Before he married Marina (and presumably before February, when
he had begun his efforts to return to the United States) Oswald had
applied for admission to the Patrice Lumumba Friendship University
in Moscow. He received a letter dated May 3 apologizing for the delay
in responding to his application and turning it down on the ground
that the university had been established exclusively for students from
the underdeveloped countries of Asia, Africa, and Latin America.
Oswald expressed his disappointment at having been turned down
to Marina.692

The source for the above apparently is Marina, and so we do have to consider it cautiously.  But you suggest an interesting line of investigation.  If possible acceptance at the school was a goal of the so-called defection, how can we find more evidence for or against it?  I'm not sure.
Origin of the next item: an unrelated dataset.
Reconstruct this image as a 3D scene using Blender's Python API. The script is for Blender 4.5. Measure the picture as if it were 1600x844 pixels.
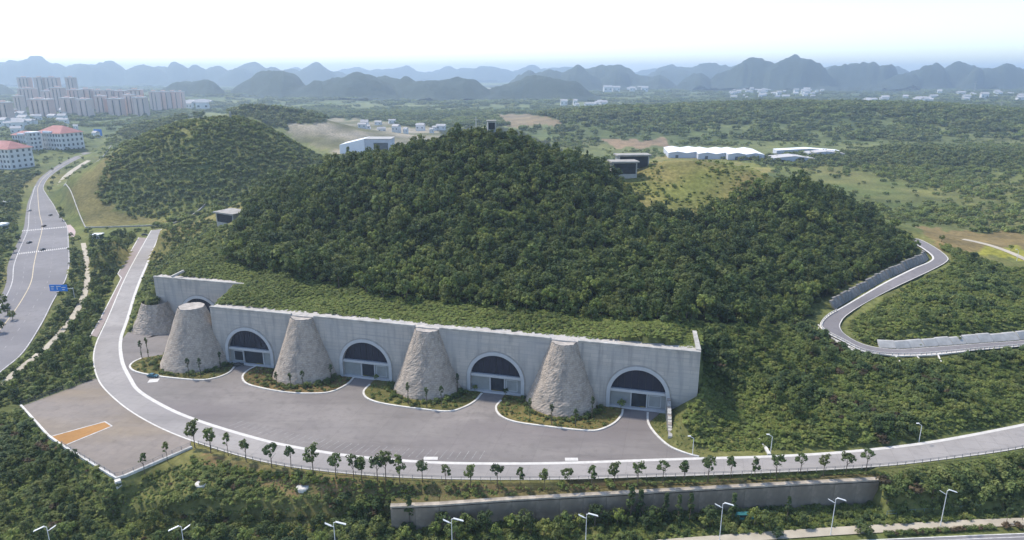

If there was something on this in the Yeltsin Cache, we would probably know it; yet....

On 5/7/2017 at 4:08 PM, Lawrence Schnapf said:

Judge Turnheim said at the March 16th CAPA Sunshine Week event that he personally saw a stack of files several feet high that were not part of the records that Yeltsin turned over to President Clinton 

There is no mention of his university application in his diary.

From this thread:

I am not clear as to what Lawrence was referring.